** Start of Supplied data **

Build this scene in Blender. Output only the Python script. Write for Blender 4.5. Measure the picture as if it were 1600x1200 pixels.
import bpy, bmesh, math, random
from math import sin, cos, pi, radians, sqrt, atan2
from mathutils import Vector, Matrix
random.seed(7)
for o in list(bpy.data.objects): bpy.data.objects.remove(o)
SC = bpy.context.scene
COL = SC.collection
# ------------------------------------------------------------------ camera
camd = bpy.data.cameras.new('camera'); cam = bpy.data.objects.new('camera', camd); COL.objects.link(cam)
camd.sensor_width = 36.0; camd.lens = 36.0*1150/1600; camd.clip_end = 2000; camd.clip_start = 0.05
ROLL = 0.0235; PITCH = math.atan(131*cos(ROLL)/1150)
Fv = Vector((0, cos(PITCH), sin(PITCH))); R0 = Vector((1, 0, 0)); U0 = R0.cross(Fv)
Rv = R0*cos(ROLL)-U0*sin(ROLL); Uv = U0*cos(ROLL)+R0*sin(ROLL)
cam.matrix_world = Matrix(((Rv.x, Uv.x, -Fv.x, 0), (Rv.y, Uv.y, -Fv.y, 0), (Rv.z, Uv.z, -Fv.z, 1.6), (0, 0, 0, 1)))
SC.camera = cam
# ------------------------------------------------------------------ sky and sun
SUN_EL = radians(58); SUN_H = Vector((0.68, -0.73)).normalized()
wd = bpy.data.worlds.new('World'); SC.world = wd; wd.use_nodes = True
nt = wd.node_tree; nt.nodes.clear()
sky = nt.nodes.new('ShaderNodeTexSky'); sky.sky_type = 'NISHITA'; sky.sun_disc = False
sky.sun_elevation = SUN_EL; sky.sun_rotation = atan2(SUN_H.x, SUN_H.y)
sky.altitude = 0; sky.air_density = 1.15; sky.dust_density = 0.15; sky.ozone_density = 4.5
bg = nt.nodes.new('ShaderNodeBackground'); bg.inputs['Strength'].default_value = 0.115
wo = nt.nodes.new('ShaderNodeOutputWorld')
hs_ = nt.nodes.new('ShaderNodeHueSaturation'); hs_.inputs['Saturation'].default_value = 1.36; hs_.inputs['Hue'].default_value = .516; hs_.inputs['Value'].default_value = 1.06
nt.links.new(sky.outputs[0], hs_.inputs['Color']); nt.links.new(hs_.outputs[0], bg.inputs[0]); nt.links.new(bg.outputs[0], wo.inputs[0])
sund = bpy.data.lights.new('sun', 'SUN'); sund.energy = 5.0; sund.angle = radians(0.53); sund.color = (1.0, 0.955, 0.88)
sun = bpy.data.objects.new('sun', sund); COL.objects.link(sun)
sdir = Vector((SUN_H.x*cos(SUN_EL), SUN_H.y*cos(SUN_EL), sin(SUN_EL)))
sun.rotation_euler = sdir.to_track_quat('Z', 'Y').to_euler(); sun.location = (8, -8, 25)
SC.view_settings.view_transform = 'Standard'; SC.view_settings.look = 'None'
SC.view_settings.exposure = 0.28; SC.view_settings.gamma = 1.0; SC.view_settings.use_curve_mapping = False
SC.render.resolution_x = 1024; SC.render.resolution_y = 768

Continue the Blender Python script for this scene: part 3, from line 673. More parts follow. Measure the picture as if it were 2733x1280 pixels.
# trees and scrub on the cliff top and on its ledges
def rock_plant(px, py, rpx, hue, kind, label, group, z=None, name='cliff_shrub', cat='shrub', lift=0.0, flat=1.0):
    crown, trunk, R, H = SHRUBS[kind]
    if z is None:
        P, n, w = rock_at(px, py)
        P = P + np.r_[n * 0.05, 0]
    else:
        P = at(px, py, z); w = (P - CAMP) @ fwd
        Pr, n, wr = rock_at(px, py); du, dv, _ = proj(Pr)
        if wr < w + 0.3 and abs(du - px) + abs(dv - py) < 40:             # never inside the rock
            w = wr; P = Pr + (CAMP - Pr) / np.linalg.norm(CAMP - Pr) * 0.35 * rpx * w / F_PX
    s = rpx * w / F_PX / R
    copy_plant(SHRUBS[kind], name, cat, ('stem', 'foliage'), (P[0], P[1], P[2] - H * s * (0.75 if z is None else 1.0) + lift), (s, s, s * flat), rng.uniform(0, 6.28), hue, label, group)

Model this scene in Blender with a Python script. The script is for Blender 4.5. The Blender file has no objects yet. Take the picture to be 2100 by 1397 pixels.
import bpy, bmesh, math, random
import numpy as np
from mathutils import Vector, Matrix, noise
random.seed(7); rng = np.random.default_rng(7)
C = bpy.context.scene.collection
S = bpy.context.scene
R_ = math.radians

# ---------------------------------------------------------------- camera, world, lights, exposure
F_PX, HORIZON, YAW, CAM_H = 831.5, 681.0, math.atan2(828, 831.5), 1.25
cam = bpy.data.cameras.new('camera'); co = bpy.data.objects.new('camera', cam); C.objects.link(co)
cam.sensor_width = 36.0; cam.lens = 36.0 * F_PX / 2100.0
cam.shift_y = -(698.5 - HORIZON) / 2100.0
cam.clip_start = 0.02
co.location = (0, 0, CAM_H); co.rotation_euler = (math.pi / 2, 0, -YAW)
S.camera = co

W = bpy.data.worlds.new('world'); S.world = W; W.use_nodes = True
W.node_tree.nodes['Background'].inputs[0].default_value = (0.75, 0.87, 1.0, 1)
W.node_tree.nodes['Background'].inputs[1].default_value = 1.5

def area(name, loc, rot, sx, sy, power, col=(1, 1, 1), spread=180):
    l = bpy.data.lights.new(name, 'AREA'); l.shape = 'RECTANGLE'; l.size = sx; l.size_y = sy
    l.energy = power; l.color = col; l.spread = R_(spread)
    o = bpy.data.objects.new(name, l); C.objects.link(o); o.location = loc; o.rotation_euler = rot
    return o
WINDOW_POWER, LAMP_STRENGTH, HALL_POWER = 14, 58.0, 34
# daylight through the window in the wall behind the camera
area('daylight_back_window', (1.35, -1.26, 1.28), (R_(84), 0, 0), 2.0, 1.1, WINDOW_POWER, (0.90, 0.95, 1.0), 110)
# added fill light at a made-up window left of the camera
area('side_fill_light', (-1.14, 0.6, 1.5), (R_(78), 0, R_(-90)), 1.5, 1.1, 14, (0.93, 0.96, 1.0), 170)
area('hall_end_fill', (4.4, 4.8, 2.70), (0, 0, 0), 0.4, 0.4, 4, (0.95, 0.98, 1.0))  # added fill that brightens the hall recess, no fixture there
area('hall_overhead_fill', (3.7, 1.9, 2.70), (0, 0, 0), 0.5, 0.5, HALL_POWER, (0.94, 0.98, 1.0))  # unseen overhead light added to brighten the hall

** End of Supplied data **

Exercise objective
Return all of the entries exactly as written.

Solution
Build this scene in Blender. Output only the Python script. Write for Blender 4.5. Measure the picture as if it were 1600x1200 pixels.
import bpy, bmesh, math, random
from math import sin, cos, pi, radians, sqrt, atan2
from mathutils import Vector, Matrix
random.seed(7)
for o in list(bpy.data.objects): bpy.data.objects.remove(o)
SC = bpy.context.scene
COL = SC.collection
# ------------------------------------------------------------------ camera
camd = bpy.data.cameras.new('camera'); cam = bpy.data.objects.new('camera', camd); COL.objects.link(cam)
camd.sensor_width = 36.0; camd.lens = 36.0*1150/1600; camd.clip_end = 2000; camd.clip_start = 0.05
ROLL = 0.0235; PITCH = math.atan(131*cos(ROLL)/1150)
Fv = Vector((0, cos(PITCH), sin(PITCH))); R0 = Vector((1, 0, 0)); U0 = R0.cross(Fv)
Rv = R0*cos(ROLL)-U0*sin(ROLL); Uv = U0*cos(ROLL)+R0*sin(ROLL)
cam.matrix_world = Matrix(((Rv.x, Uv.x, -Fv.x, 0), (Rv.y, Uv.y, -Fv.y, 0), (Rv.z, Uv.z, -Fv.z, 1.6), (0, 0, 0, 1)))
SC.camera = cam
# ------------------------------------------------------------------ sky and sun
SUN_EL = radians(58); SUN_H = Vector((0.68, -0.73)).normalized()
wd = bpy.data.worlds.new('World'); SC.world = wd; wd.use_nodes = True
nt = wd.node_tree; nt.nodes.clear()
sky = nt.nodes.new('ShaderNodeTexSky'); sky.sky_type = 'NISHITA'; sky.sun_disc = False
sky.sun_elevation = SUN_EL; sky.sun_rotation = atan2(SUN_H.x, SUN_H.y)
sky.altitude = 0; sky.air_density = 1.15; sky.dust_density = 0.15; sky.ozone_density = 4.5
bg = nt.nodes.new('ShaderNodeBackground'); bg.inputs['Strength'].default_value = 0.115
wo = nt.nodes.new('ShaderNodeOutputWorld')
hs_ = nt.nodes.new('ShaderNodeHueSaturation'); hs_.inputs['Saturation'].default_value = 1.36; hs_.inputs['Hue'].default_value = .516; hs_.inputs['Value'].default_value = 1.06
nt.links.new(sky.outputs[0], hs_.inputs['Color']); nt.links.new(hs_.outputs[0], bg.inputs[0]); nt.links.new(bg.outputs[0], wo.inputs[0])
sund = bpy.data.lights.new('sun', 'SUN'); sund.energy = 5.0; sund.angle = radians(0.53); sund.color = (1.0, 0.955, 0.88)
sun = bpy.data.objects.new('sun', sund); COL.objects.link(sun)
sdir = Vector((SUN_H.x*cos(SUN_EL), SUN_H.y*cos(SUN_EL), sin(SUN_EL)))
sun.rotation_euler = sdir.to_track_quat('Z', 'Y').to_euler(); sun.location = (8, -8, 25)
SC.view_settings.view_transform = 'Standard'; SC.view_settings.look = 'None'
SC.view_settings.exposure = 0.28; SC.view_settings.gamma = 1.0; SC.view_settings.use_curve_mapping = False
SC.render.resolution_x = 1024; SC.render.resolution_y = 768

Continue the Blender Python script for this scene: part 3, from line 673. More parts follow. Measure the picture as if it were 2733x1280 pixels.
# trees and scrub on the cliff top and on its ledges
def rock_plant(px, py, rpx, hue, kind, label, group, z=None, name='cliff_shrub', cat='shrub', lift=0.0, flat=1.0):
    crown, trunk, R, H = SHRUBS[kind]
    if z is None:
        P, n, w = rock_at(px, py)
        P = P + np.r_[n * 0.05, 0]
    else:
        P = at(px, py, z); w = (P - CAMP) @ fwd
        Pr, n, wr = rock_at(px, py); du, dv, _ = proj(Pr)
        if wr < w + 0.3 and abs(du - px) + abs(dv - py) < 40:             # never inside the rock
            w = wr; P = Pr + (CAMP - Pr) / np.linalg.norm(CAMP - Pr) * 0.35 * rpx * w / F_PX
    s = rpx * w / F_PX / R
    copy_plant(SHRUBS[kind], name, cat, ('stem', 'foliage'), (P[0], P[1], P[2] - H * s * (0.75 if z is None else 1.0) + lift), (s, s, s * flat), rng.uniform(0, 6.28), hue, label, group)

Model this scene in Blender with a Python script. The script is for Blender 4.5. The Blender file has no objects yet. Take the picture to be 2100 by 1397 pixels.
import bpy, bmesh, math, random
import numpy as np
from mathutils import Vector, Matrix, noise
random.seed(7); rng = np.random.default_rng(7)
C = bpy.context.scene.collection
S = bpy.context.scene
R_ = math.radians

# ---------------------------------------------------------------- camera, world, lights, exposure
F_PX, HORIZON, YAW, CAM_H = 831.5, 681.0, math.atan2(828, 831.5), 1.25
cam = bpy.data.cameras.new('camera'); co = bpy.data.objects.new('camera', cam); C.objects.link(co)
cam.sensor_width = 36.0; cam.lens = 36.0 * F_PX / 2100.0
cam.shift_y = -(698.5 - HORIZON) / 2100.0
cam.clip_start = 0.02
co.location = (0, 0, CAM_H); co.rotation_euler = (math.pi / 2, 0, -YAW)
S.camera = co

W = bpy.data.worlds.new('world'); S.world = W; W.use_nodes = True
W.node_tree.nodes['Background'].inputs[0].default_value = (0.75, 0.87, 1.0, 1)
W.node_tree.nodes['Background'].inputs[1].default_value = 1.5

def area(name, loc, rot, sx, sy, power, col=(1, 1, 1), spread=180):
    l = bpy.data.lights.new(name, 'AREA'); l.shape = 'RECTANGLE'; l.size = sx; l.size_y = sy
    l.energy = power; l.color = col; l.spread = R_(spread)
    o = bpy.data.objects.new(name, l); C.objects.link(o); o.location = loc; o.rotation_euler = rot
    return o
WINDOW_POWER, LAMP_STRENGTH, HALL_POWER = 14, 58.0, 34
# daylight through the window in the wall behind the camera
area('daylight_back_window', (1.35, -1.26, 1.28), (R_(84), 0, 0), 2.0, 1.1, WINDOW_POWER, (0.90, 0.95, 1.0), 110)
# added fill light at a made-up window left of the camera
area('side_fill_light', (-1.14, 0.6, 1.5), (R_(78), 0, R_(-90)), 1.5, 1.1, 14, (0.93, 0.96, 1.0), 170)
area('hall_end_fill', (4.4, 4.8, 2.70), (0, 0, 0), 0.4, 0.4, 4, (0.95, 0.98, 1.0))  # added fill that brightens the hall recess, no fixture there
area('hall_overhead_fill', (3.7, 1.9, 2.70), (0, 0, 0), 0.5, 0.5, HALL_POWER, (0.94, 0.98, 1.0))  # unseen overhead light added to brighten the hall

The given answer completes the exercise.